I don’t have father figure issues, but I’d jump all over hot daddy Robert Downey Jr. in a heartbeat. At 45, he would be more like my dad’s young friend anyways. Totally not weird or creepy or inappropriate.
About a year ago, my older brother remarked that I’ve been going through my “RDJ phase.” He meant that I’m in the process of replacing my bad habits with good ones. While I don’t really idolize anybody, I certainly look to good examples. People can change and take their life down any path they so choose.
“Not having done drugs for literally five or six years is a lifetime,” Robert Downey Jr. tells Playboy. “I think of myself as someone who has no desire, use for or conscious memory of that life. And yet I don’t shut the door on it, and I don’t pretend it didn’t happen.”
The embattled actor conquered a debilitating drug addiction to become one of Hollywood’s most bankable stars.

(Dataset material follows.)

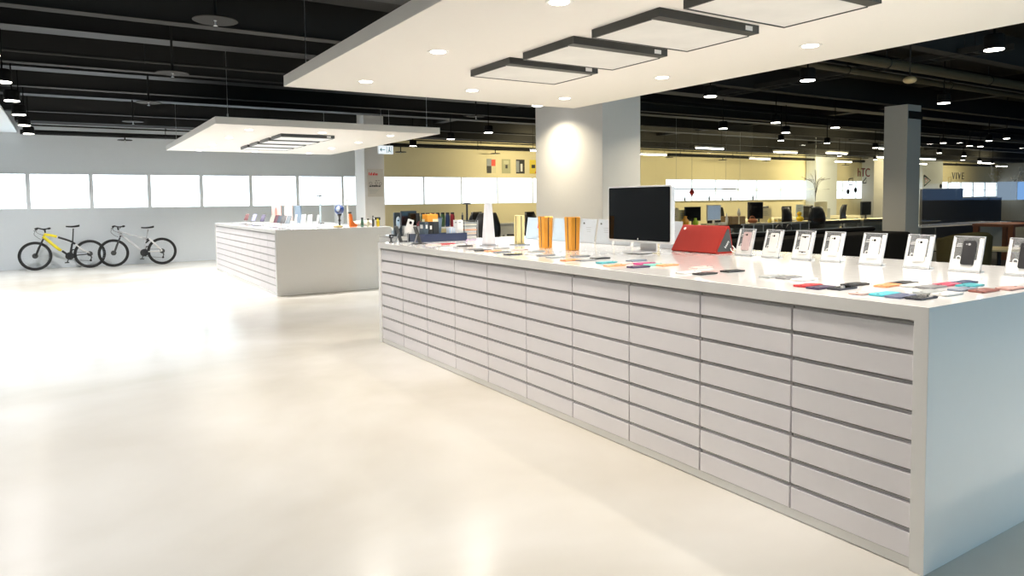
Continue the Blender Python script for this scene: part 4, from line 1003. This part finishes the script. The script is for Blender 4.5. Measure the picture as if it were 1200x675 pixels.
bm = B(); outline(bm, [(-.15, .13), (.17, .0), (-.13, -.15)], .025); xf(bm, Matrix.Diagonal((1, .2, 1, 1))); obj('triangle_ring', bm, M['blacktext'], t)
bm = B(); outline(bm, [(-.08, .06), (.06, .0), (-.07, -.07)], .012); xf(bm, Matrix.Diagonal((1, .2, 1, 1))); obj('inner_ring', bm, M['redtext'], t)
icons = [(15.75, 1.86, 0, 'small square outline sticker under the red lettering'), (16.3, 1.88, 2, 'small corner outline sticker under the red lettering'), (15.65, 1.62, 1, 'small dark round sticker low on the glass'), (15.95, 1.66, 1, 'second small dark round sticker low on the glass'),
         (20.3, 1.93, 0, 'yellow and dark round badge sticker on the glass below the lettering'), (19.85, 1.76, 1, 'tiny dark dot sticker beside the badge sticker')]
for x, z, kd, lab in icons:
    t = thing('glass_sticker', lab, 'sticker', (x, 9.868, z))
    bm = B()
    if kd == 1: cyl(bm, (0, 0, 0), (0, .004, 0), .06, seg=14)
    else:
        outline(bm, [(-.08, .06), (.08, .08), (.07, -.07), (-.07, -.08)] if kd == 0 else [(-.08, -.05), (.08, -.05), (.08, .08)], .014); xf(bm, Matrix.Diagonal((1, .25, 1, 1)))
    obj('sticker_shape', bm, M['blacktext'] if kd != 0 or x < 20 else cm('badge_gold', (.6, .45, .15)), t)
for x, z, lab in ((22.9, 2.12, 'white scribbled burst drawing on the glass, left one'), (24.3, 2.1, 'white scribbled burst drawing on the glass, right one')):
    t = thing('chalk_drawing', lab, 'drawing', (x, 9.868, z), group='white chalk drawings on the glass')
    bm = B()
    for k in range(16):
        a = random.uniform(0, 2*PI); r0 = random.uniform(.05, .25); r1 = r0+random.uniform(.1, .25)
        p = [(r0*math.cos(a), 0, .8*r0*math.sin(a)), ((r0+r1)/2*math.cos(a+.35), 0, .4*(r0+r1)*math.sin(a+.35)), (r1*math.cos(a+.1), 0, .8*r1*math.sin(a+.1))]
        tube(bm, smoothpath(p, 4), .010, 5)
    xf(bm, Matrix.Diagonal((1, .2, 1, 1))); obj('chalk_strokes', bm, M['white'], t)
t = thing('chalk_drawing', 'faint grey line drawing of a tree on the glass before the pale pier', 'drawing', (14.4, 9.868, 1.75), group='grey tree drawing')
bm = B()
for k in range(14):
    a = random.uniform(.2, PI-.2); r1 = random.uniform(.2, .6)
    tube(bm, smoothpath([(0, 0, -.35+.03*k), (.3*r1*math.cos(a), 0, .1), (r1*math.cos(a), 0, .5*math.sin(a)*r1+.1)], 5), .006, 4)
xf(bm, Matrix.Diagonal((1, .2, 1, 1))); obj('pencil_strokes', bm, M['blacks'], t)

# desks
def desk(x0, x1, y0, y1, z, lab, edge):
    t = thing('office_desk', lab, 'desk', ((x0+x1)/2, (y0+y1)/2, 0), group='office desks')
    w, d = (x1-x0)/2, (y1-y0)/2
    bm = B(); box(bm, -w, w, -d, d, z-.03, z); obj('desk_top', bm, M['desk'], t)
    bm = B(); box(bm, -w, w, -d-.012, -d, z-.1, z+.004); obj('front_edge', bm, edge, t)
    for sx in (-1, 1):
        for sy in (-1, 1):
            bm = B(); box(bm, sx*(w-.06)-.025, sx*(w-.06)+.025, sy*(d-.06)-.025, sy*(d-.06)+.025, .008, z-.03); obj('leg', bm, M['steel'], t)
    bm = B(); box(bm, -w+.1, w-.1, d-.1, d-.08, .3, z-.03); obj('modesty_panel', bm, M['greyboard'], t)
DZ = .78
desk(12.6, 15.9, 12.95, 13.7, DZ, 'pale yellow office desk behind the glass, nearest the big column', M['blackp'])
desk(16.0, 18.4, 12.95, 13.7, DZ, 'pale yellow office desk behind the glass, in the middle', M['steel'])
desk(18.5, 21.2, 12.95, 13.7, DZ, 'pale yellow office desk behind the glass, by the pale pier', M['blackp'])
desk(21.4, 24.4, 12.95, 13.7, DZ, 'pale yellow office desk behind the glass, behind the grey column', M['blackp'])
desk(20.0, 27.0, 16.5, 17.2, .76, 'long office desk in the back row under the windows', M['boardcream'])
def monitor(x, y, z, w, h, m, lab, case, rz=0.):
    t = thing('desk_monitor', lab, 'monitor', (x, y, z), rz, 'monitors on the office desks')
    bm = B(); rbox(bm, -w/2, w/2, -.02, .02, .12, .12+h, .01, ax=1); obj('casing', bm, case, t)
    bm = B(); box(bm, -w/2+.02, w/2-.02, -.022, -.02, .145, .095+h+.002); obj('screen', bm, m, t)
    bm = B(); box(bm, -.03, .03, -.015, .015, .012, .12); box(bm, -.12, .12, -.08, .08, 0, .012); obj('stand', bm, case, t)
monitor(14.85, 13.25, DZ+.001, .52, .42, M['monlit'], 'white framed monitor with a grey blue screen on the first office desk', M['white'])
monitor(14.1, 13.3, DZ+.001, .58, .38, M['screen'], 'black monitor left of the white framed one', M['blackp'])
monitor(16.5, 13.2, DZ+.001, .62, .48, M['screen'], 'large dark monitor on the middle office desk', M['blackp'])
monitor(19.6, 13.25, DZ+.001, .6, .46, M['boardcream'], 'cream screen beside the pale pier', M['boardcream'])
monitor(22.0, 13.25, DZ+.001, .55, .44, M['screen'], 'dark monitor left of the grey column', M['blackp'])
monitor(18.3, 13.5, DZ+.001, .4, .34, M['blacks'], 'small dark monitor behind the yellow duck', M['blacks'])
def board(x, y, w, h, m, lab, n='standing_board', z=DZ+.001):
    t = thing(n, lab, 'board', (x, y, z))
    bm = B(); box(bm, -w/2, w/2, -.01, .01, 0, h); obj('board_sheet', bm, m, t)
    bm = B(); box(bm, -w/2, w/2, -.04, .04, 0, .015); obj('foot', bm, M['white'], t)
    bm = B()
    for k in range(3): box(bm, -w*.3, w*(.3-.1*k), -.012, -.01, h*(.5+.12*k), h*(.53+.12*k))
    obj('print', bm, M['greyboard'], t)
board(13.5, 13.4, .34, .48, M['boardcream'], 'cream board standing at the left end of the first desk')
board(13.9, 13.45, .34, .42, cm('pale_yellow_board', (.85, .8, .45)), 'pale yellow board standing beside the cream one')
board(17.15, 13.35, .5, .42, M['boardcream'], 'cream board with notes on the middle desk')
board(20.3, 13.5, .3, .36, M['greyboard'], 'grey board at the end of the third desk')
board(18.85, 13.45, .34, .5, cm('pale_blue_board', (.6, .7, .78)), 'pale blue board by the pale pier')
def vase(x, y, r, h, m, lab, cat, n, z=DZ+.001):
    t = thing(n, lab, cat, (x, y, z))
    bm = B(); lathe(bm, [(0, 0), (r*.7, 0), (r, h*.35), (r*.9, h*.6), (r*.4, h*.8), (r*.5, h), (r*.4, h), (r*.3, h*.8), (0, h*.75)], 20); obj('vase_body', bm, m, t, smooth=True)
    bm = B(); torus(bm, (0, 0, h), 2, r*.48, r*.06, 20, 6); obj('rim', bm, m, t)
vase(13.62, 13.1, .1, .26, cm('amber_glass', (.85, .42, .05)), 'amber vase on the first office desk', 'vase', 'amber_vase')
vase(14.0, 13.1, .08, .2, M['green'], 'lime green vase on the first office desk', 'vase', 'green_vase')
vase(15.2, 13.1, .04, .3, M['white'], 'slim white bottle right of the white framed monitor', 'bottle', 'white_bottle')
vase(17.0, 13.1, .06, .14, cm('yellow_cup', (.85, .75, .2)), 'yellow cup in front of the cream board with notes', 'cup', 'yellow_cup')
vase(15.75, 13.15, .05, .2, M['white'], 'white bottle on top of the brown carton', 'bottle', 'white_bottle', DZ+.225)
tb('cardboard_carton', 'brown cardboard carton on the first office desk', 'box', 15.3, 15.85, 13.0, 13.4, DZ+.001, .22, M['cardboard'], (('tape_strip', .45, .55, 0, 1, M['boardcream']),))
tb('paper_stack', 'pale stack of papers on the first office desk', 'paper', 14.3, 14.62, 13.0, 13.2, DZ+.001, .05, M['boardcream'], (('page_edge', 0, 1, .4, .5, M['poster']),))
tb('paper_stack', 'low white box before the white framed monitor', 'box', 14.72, 15.05, 12.98, 13.12, DZ+.001, .07, M['white'], (('print', .2, .5, .3, .6, M['poster']),))
tb('small_carton', 'small cream box on the middle desk by the dark monitor', 'box', 17.25, 17.45, 13.0, 13.15, DZ+.001, .12, M['boardcream'], (('print', .2, .7, .4, .6, M['duck']),))
t = thing('leather_bag', 'tan brown leather bag slumped at the end of the first desk', 'bag', (16.2, 13.05, DZ+.001))
bm = B(); ball(bm, (0, 0, .08), .12, (1.5, .8, .6), 20); obj('bag_body', bm, cm('tan_leather', (.45, .14, .05), .5), t, smooth=True)
bm = B(); tube(bm, smoothpath([(-.12, 0, .1), (-.08, 0, .2), (.06, 0, .19), (.12, 0, .09)]), .01); obj('strap', bm, cm('tan_leather', (.45, .14, .05), .5), t, smooth=True)
t = thing('duck_toy', 'bright yellow duck shaped plush on the desk beside the black chairs', 'toy', (18.35, 13.08, DZ+.001))
bm = B(); ball(bm, (0, 0, .085), .11, (1.1, .9, .75), 18); ball(bm, (-.03, 0, .235), .07, (1, 1, 1), 16); cyl(bm, (-.02, 0, .12), (-.03, 0, .21), .045, .04, seg=12); obj('plush_body', bm, M['duck'], t, smooth=True)
bm = B(); ball(bm, (-.105, -.01, .225), .025, (1.3, 1, .5), 10); obj('beak', bm, M['orangep'], t, smooth=True)
bm = B(); ball(bm, (-.07, -.055, .255), .009, seg=8); obj('eye', bm, M['blackp'], t)

def office_chair(x, y, rz, lab, m=None, group='black office chairs'):
    m = m or M['leather']
    t = thing('office_chair', lab, 'chair', (x, y, .009), rz, group)
    bm = B(); rbox(bm, -.27, .27, -.27, .27, .43, .53, .08); obj('seat', bm, m, t, smooth=False, bev=.02)
    bm = B(); n = 10; prev = None
    for k in range(n+1):
        u = k/n; z = .55+.68*u; yb = .25+.08*math.sin(u*PI*.9)-.02*u; w = .25+.05*math.sin(u*PI)-.06*u**3; th = .045+.02*math.sin(u*PI*2)**2
        cur = [bm.verts.new((w*math.cos(q*PI/6), yb+th*math.sin(q*PI/6)-.05*abs(math.cos(q*PI/6))**3, z)) for q in range(12)]
        if prev:
            for q in range(12): bm.faces.new((prev[q], prev[(q+1) % 12], cur[(q+1) % 12], cur[q]))
        else: bm.faces.new(cur)
        prev = cur
    bm.faces.new(prev); obj('backrest', bm, m, t, smooth=True)
    for s in (-1, 1):
        bm = B(); tube(bm, smoothpath([(s*.27, .1, .45), (s*.34, .08, .52), (s*.34, .05, .68), (s*.33, .0, .71), (s*.33, -.18, .71)]), .022); obj('armrest', bm, m, t, smooth=True)
    bm = B(); cyl(bm, (0, 0, .1), (0, 0, .43), .03, seg=12); obj('gas_column', bm, M['steel'], t)
    bm = B()
    for k in range(5):
        a = 2*PI*k/5+.3; tube(bm, [(0, 0, .11), (.3*math.cos(a), .3*math.sin(a), .075)], [.03, .018])
        cyl(bm, (.3*math.cos(a)-.012, .3*math.sin(a), .03), (.3*math.cos(a)+.012, .3*math.sin(a), .03), .03, seg=12)
    obj('star_base', bm, M['steel'], t)
    return t
ch = office_chair(7.95, 13.55, PI*.8, 'black leather office chair before the yellow wall, leftmost of three')
dup(ch, (8.35, 14.4, .009), 'black leather office chair before the yellow wall, middle of three', PI*.15)
dup(ch, (8.85, 13.6, .009), 'black leather office chair before the yellow wall, partly behind the gold tower', PI*1.15)
dup(ch, (12.95, 14.2, .009), 'black office chair behind the amber vase desk', .9)
dup(ch, (14.7, 14.4, .009), 'black office chair behind the white framed monitor', .2)
dup(ch, (16.0, 14.0, .009), 'black office chair right of the brown carton', -.3)
dup(ch, (16.4, 12.4, .009), 'black office chair in front of the large dark monitor', PI+.2)
dup(ch, (17.8, 12.35, .009), 'black office chair pulled to the middle desk, left of the yellow duck', PI-.3)
dup(ch, (18.5, 14.2, .009), 'black office chair behind the yellow duck', .1)
dup(ch, (20.6, 14.2, .009), 'black office chair behind the cream screen', -.2)
dup(ch, (22.6, 14.1, .009), 'black office chair beside the grey column', .3)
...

On the struggles of his past: “Sometimes it’s necessary to compartmentalize the different stages of your evolution, both personally and objectively, for the people you have to love and tolerate. And one of those people, for me, is me. I have a very strong sense of that messed-up kid, that devoted theater actor, that ne’er-do-well 20-something nihilistic androgyne and that late-20s married guy with a little kid, lost, lost in narcotics—all aspects of things I don’t regret and am happy to keep a door open on. More than anything I have this sense that I’m a veteran of a war that is difficult to discuss with people who haven’t been there.”
On taking responsibility for one’s actions, including his own: “To me, here’s the only thing: You take responsibility, whether you’re outraged by the results or not, that you in some way participate in and create what you’re experiencing.”
RDJ reportedly stays fit by doing yoga (a favorite activity of mine) and martial arts.